Despite all the much-heralded talk of the rebirth of manufacturing, a new report suggests that the trend may be vastly overstated
Have we been letting a good story get in the way of the facts?
The “manufacturing renaissance” has been the central point in the return of America’s industrial power. It even has its own national council.
Yet here are the facts: the United States may have added only about one new manufacturing job in the last few years for every five that were lost during the financial crisis and the recession that followed.
That’s according to a new report from the Information Technology & Innovation Foundation, a non-partisan and non-profit think tank based in Washington, DC. The report was released early this morning.
“We have stretched six cool examples [of the rebirth of manufacturing] into a whole news trend,” says Adams Nager, economic research industry at the foundation and, together with its president, Robert Atkinson, the co-author of the report.
“A lot of people are desperate for positive economic news, so articles suggesting that there’s a revival of manufacturing get a lot of traction.”
Dow Chemical does plan to invest $4bn to expand its chemicals production on the Gulf Coast; Flextronics is, indeed, investing $32m to build a product innovation center in Silicon Valley. Airbus is setting up a massive facility in Alabama, its first in North America, for a price of $600m, to build airliners. In the last two years, the aluminum industry has announced $2.3bn of new manufacturing investments in the U.S. Corporate profits at many manufacturing companies have climbed, too.
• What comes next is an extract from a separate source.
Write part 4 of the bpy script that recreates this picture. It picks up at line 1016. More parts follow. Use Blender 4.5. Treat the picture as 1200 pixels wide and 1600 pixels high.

At least some of these are on the list of the seven industries that the Boston Consulting Group identified as being most likely to participate in some kind of big manufacturing revival: transportation goods (check), computers and electronics (yup), fabricated metal products (yes), machinery, plastics and rubber, appliances and furniture.
The whole manufacturing renaissance saga even hit the bestseller lists in recent months, with Factory Man (which, as the subtitle promises, tells the story of How One Furniture Maker Battled Offshoring, Stayed Local – and Help Save an American Town) winning a coveted spot on the New York Times’ list of the year’s most notable books and reviewer Janet Maslin’s personal top 10 list.
The problem? It’s all “Pollyannaish optimism” and “consultant-driven marketing hype”. But even manufacturing executives are succumbing to it. One study by L.E.K. Associates found that 57% of respondents are convinced that the country is in the midst of a manufacturing renaissance and a whopping 68% of them believe that their industry will experience accelerated growth in the coming years as a result.
But the ITIF survey – which is based on raw numbers rather than on the feelings of manufacturing executives or anecdotes – reveals another story. And it’s one that you may want to ponder if you were planning on putting a large chunk of your investment savings to work in this as an investment theme, or betting that there will be a great, stable new source of jobs emerging sometime soon.
“It’s true that we’ve had four straight years of growth, and that we’ve added 520,000 jobs in manufacturing in the last three years,” says Nager. But that compares to 2.5 million jobs lost between 2007 and 2009. Moreover, he adds, the dramatic turnaround of the auto industry has distorted those figures.